Leam Valley was on fine form this morning, offering good views of some of the bird species which can be locally scarce (or at least hard to see).
Spring is in full effect now, and for the birding world this means an explosion of warblers. These fine songsters are generally spring and summer visitors which arrive from late March onwards - they prefer to spend their winters in southern Europe and Africa.
Those on view today were plenty of Blackcaps (I saw three males and one female, and heard another three singing), three or four singing Chiffchaffs, a couple of Willow Warblers, half a dozen Whitethroats and two Reed Warblers.
Given their spectacular red-and-black plumage, Bullfinches can often be elusive. So today I was pleased to find not one but three splendid males, all giving good views. Similarly bright were the two Grey Wagtails I found on the bank of the river, the Kingfisher which flashed away from me at Offchurch Bury weir, the two Green Woodpeckers I watched near the scrape, and the cock Yellowhammer which sat high on a hedge singing its famous little song.

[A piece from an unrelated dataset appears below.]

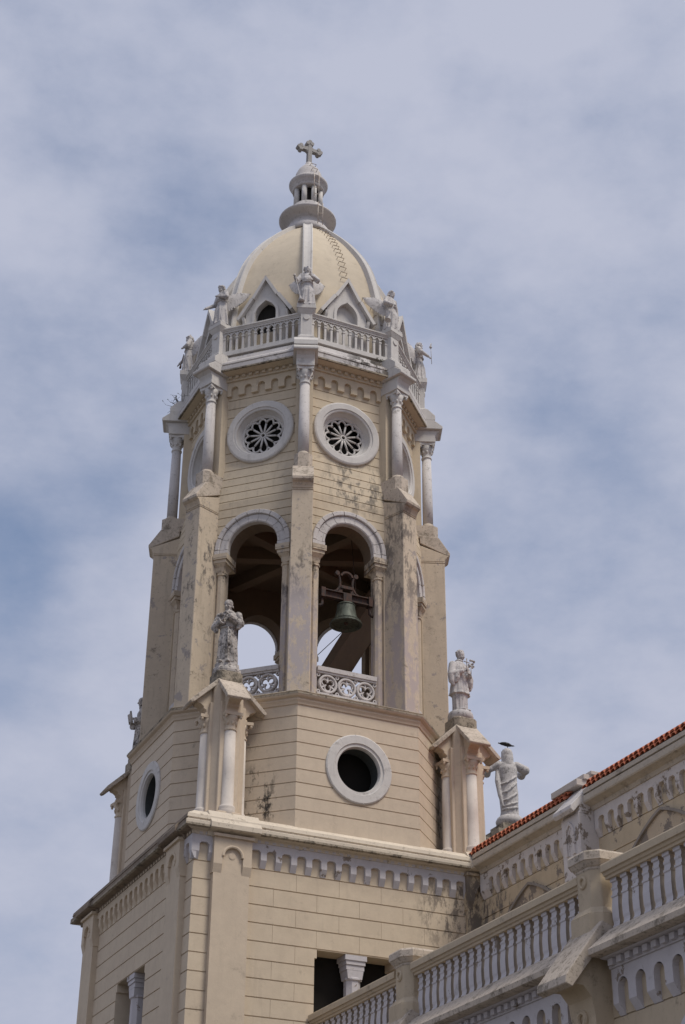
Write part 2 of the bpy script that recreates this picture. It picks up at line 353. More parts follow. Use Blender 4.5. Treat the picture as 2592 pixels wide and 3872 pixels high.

In among the Blue, Great and Long-tailed Tits was a single Coal Tit, a bird which shows only rarely at Leam Valley - something it has in common with the Reed Bunting female that joined it.
And the morning's entertainment was not confined to the birdlife - I also got great views of a fox as it trotted around the edge of the wetlands (putting various birds to flight, but being frightened off by a belligerent Mute Swan), found a Muncjac Deer on a footpath in the woods, and spotted a shoal of sizeable Chub swimming together in the shallows.
And as I left, rounding off a very good morning indeed, two Swifts arrived overhead - my first this year.
41 species of bird, two mammals and a fish - plus, as my new pedometer told me, 7 miles, 15,000 steps and nearly 1,000 calories expended. Certainly beats going to a windowless gym for my exercise.